I think back to something my father said on more than one occasion. He worked for Kodak for more than 1/3 of a century, and the labs he worked in (in the customer service and marketing divisions) processed millions of miles of movie film.

On the west coast of Canada, we were probably near the outer edges of the North American commercial movie distribution system. If we went to a movie as a family, he would be absolutely irritated by a scratch or other defects in the "print". As I became more and more involved in the photographic world, more and more I'd share the same response. I am confident, however, that most of the audience barely noticed those scratches and defects, because their mind set would allow them to see past them.

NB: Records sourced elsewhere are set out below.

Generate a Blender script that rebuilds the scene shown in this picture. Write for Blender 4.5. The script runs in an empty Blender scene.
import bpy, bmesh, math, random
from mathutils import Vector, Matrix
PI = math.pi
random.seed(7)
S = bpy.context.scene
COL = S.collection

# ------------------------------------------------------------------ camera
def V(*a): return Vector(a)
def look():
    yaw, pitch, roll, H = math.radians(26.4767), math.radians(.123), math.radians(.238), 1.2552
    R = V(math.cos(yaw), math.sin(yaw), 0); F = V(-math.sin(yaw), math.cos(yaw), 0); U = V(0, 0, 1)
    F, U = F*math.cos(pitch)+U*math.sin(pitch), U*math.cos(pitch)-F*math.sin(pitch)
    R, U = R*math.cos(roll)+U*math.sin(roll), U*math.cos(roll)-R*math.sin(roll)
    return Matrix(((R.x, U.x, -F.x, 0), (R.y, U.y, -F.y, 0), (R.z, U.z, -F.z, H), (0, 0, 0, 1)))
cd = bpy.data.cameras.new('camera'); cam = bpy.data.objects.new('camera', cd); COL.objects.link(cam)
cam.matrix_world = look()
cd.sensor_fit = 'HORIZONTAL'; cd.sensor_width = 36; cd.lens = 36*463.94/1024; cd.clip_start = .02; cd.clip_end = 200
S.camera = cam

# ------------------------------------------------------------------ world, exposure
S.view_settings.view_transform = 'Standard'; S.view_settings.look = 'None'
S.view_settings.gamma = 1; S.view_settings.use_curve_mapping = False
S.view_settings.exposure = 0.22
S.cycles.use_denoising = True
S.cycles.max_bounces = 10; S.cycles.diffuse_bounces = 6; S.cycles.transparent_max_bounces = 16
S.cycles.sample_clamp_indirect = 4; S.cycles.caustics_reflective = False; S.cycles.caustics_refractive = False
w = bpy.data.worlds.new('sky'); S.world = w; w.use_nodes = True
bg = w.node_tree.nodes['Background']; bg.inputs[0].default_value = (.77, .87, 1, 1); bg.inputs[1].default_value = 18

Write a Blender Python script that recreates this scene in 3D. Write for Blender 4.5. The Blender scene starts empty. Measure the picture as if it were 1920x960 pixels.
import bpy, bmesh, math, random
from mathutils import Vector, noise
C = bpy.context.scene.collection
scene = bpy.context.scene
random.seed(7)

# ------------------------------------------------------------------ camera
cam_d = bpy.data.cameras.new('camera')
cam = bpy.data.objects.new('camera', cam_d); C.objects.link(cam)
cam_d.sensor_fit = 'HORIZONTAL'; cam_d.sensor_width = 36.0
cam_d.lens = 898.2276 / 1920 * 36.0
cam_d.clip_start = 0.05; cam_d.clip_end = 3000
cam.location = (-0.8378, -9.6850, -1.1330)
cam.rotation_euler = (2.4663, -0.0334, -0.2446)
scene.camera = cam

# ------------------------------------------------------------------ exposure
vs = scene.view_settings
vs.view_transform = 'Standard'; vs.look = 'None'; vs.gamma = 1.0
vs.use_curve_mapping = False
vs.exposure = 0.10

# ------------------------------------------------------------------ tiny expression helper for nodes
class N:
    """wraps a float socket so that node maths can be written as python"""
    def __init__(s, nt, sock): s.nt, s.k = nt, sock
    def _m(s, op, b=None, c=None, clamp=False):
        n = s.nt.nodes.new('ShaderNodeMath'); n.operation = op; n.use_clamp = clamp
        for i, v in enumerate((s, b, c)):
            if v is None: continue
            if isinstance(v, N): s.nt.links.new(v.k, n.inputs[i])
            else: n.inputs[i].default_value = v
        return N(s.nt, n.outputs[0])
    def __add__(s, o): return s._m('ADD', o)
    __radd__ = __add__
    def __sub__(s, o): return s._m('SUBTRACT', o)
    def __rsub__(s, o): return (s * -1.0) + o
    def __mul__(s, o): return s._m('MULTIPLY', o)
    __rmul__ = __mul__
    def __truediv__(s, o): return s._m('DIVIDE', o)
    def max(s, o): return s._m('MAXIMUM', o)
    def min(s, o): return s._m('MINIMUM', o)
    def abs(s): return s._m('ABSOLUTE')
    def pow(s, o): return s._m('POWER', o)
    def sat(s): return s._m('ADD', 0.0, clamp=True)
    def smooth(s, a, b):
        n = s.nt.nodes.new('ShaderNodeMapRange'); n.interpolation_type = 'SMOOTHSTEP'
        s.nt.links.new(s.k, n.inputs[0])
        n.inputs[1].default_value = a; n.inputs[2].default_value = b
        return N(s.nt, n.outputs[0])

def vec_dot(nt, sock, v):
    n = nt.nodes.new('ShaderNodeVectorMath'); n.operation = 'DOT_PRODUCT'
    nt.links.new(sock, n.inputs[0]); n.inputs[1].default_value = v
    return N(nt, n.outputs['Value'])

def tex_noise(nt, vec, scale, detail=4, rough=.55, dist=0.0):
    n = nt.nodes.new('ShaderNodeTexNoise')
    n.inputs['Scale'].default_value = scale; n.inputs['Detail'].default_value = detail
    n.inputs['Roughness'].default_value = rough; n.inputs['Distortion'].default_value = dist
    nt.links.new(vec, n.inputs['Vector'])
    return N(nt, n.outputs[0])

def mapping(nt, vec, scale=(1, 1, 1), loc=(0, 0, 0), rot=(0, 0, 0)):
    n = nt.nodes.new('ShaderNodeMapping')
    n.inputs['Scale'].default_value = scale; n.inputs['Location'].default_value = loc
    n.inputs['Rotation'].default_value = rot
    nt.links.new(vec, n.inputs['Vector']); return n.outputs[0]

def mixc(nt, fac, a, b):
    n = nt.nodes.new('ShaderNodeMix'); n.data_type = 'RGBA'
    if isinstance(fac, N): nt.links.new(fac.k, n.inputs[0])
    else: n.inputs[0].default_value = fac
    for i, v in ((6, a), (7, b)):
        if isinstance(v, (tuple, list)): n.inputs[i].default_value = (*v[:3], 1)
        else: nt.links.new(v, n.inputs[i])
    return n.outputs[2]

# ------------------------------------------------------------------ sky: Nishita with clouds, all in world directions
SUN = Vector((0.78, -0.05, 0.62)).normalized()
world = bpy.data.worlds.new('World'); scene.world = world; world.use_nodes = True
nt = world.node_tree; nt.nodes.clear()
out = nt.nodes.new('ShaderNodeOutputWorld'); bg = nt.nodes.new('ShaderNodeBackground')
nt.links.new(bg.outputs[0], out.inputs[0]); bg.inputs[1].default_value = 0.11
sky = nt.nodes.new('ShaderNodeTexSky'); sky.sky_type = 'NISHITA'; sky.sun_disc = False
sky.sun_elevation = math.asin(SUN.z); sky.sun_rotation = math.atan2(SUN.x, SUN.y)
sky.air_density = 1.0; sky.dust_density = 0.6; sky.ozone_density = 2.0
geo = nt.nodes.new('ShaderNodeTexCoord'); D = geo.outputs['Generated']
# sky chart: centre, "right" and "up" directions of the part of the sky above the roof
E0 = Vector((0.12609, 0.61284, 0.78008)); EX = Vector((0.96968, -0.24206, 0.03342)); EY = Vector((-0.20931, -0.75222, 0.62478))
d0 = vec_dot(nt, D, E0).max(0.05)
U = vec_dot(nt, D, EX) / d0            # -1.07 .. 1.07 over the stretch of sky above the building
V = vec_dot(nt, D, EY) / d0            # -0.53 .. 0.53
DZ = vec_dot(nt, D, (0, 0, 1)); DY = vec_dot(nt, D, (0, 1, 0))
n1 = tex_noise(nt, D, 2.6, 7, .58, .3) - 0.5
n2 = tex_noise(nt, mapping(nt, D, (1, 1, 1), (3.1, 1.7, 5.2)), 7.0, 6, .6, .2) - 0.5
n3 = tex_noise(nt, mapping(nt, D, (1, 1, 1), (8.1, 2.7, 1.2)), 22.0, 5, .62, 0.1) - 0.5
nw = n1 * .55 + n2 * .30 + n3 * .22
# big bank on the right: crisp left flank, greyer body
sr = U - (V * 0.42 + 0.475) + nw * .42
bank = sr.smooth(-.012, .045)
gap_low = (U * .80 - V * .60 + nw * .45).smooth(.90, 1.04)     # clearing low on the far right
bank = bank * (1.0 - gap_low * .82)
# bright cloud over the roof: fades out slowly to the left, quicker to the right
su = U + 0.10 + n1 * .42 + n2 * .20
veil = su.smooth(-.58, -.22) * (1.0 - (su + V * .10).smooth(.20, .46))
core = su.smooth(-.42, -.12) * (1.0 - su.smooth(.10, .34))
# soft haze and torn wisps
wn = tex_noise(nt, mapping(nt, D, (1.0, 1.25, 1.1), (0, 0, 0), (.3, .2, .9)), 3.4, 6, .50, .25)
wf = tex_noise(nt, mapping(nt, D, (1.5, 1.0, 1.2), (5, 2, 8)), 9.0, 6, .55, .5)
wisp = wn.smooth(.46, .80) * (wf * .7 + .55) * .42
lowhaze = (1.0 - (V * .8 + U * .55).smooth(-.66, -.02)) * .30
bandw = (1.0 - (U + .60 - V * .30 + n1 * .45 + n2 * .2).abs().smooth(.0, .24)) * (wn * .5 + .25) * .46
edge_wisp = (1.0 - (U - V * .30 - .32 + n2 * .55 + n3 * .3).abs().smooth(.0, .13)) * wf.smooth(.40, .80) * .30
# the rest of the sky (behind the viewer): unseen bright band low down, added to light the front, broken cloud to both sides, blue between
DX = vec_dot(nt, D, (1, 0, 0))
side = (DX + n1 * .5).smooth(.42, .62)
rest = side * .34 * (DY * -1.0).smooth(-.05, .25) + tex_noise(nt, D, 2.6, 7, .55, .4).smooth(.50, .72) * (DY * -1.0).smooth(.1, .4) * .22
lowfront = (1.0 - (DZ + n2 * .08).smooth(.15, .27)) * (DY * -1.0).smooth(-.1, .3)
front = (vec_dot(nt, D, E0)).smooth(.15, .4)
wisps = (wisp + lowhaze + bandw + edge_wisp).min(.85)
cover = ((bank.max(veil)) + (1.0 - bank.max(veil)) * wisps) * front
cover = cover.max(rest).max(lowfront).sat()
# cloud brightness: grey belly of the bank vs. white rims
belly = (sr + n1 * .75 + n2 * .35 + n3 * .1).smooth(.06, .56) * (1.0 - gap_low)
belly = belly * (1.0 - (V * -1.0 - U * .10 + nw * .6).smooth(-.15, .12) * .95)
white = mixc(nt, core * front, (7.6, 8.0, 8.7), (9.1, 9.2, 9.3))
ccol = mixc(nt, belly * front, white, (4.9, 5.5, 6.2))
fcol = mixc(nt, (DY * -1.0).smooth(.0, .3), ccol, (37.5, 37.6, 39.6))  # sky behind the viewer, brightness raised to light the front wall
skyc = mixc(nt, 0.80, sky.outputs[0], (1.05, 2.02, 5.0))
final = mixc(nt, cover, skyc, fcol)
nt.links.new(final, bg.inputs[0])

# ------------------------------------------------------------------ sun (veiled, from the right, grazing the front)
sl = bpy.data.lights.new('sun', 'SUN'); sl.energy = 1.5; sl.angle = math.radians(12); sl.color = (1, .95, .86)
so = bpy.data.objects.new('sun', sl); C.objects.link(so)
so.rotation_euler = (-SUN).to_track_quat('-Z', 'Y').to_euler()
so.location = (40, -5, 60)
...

That doesn't mean that the same audiences would be oblivious to a pristine print that revealed wonderful cinematography. It just means that they weren't so attuned to it.

This thread is very much a question about perception. Perception is one of those things that is most influenced by experience and education.

When it comes to prints, I probably get too close, and look too carefully at the details. I think it comes with the territory, but I need to reduce the tendency.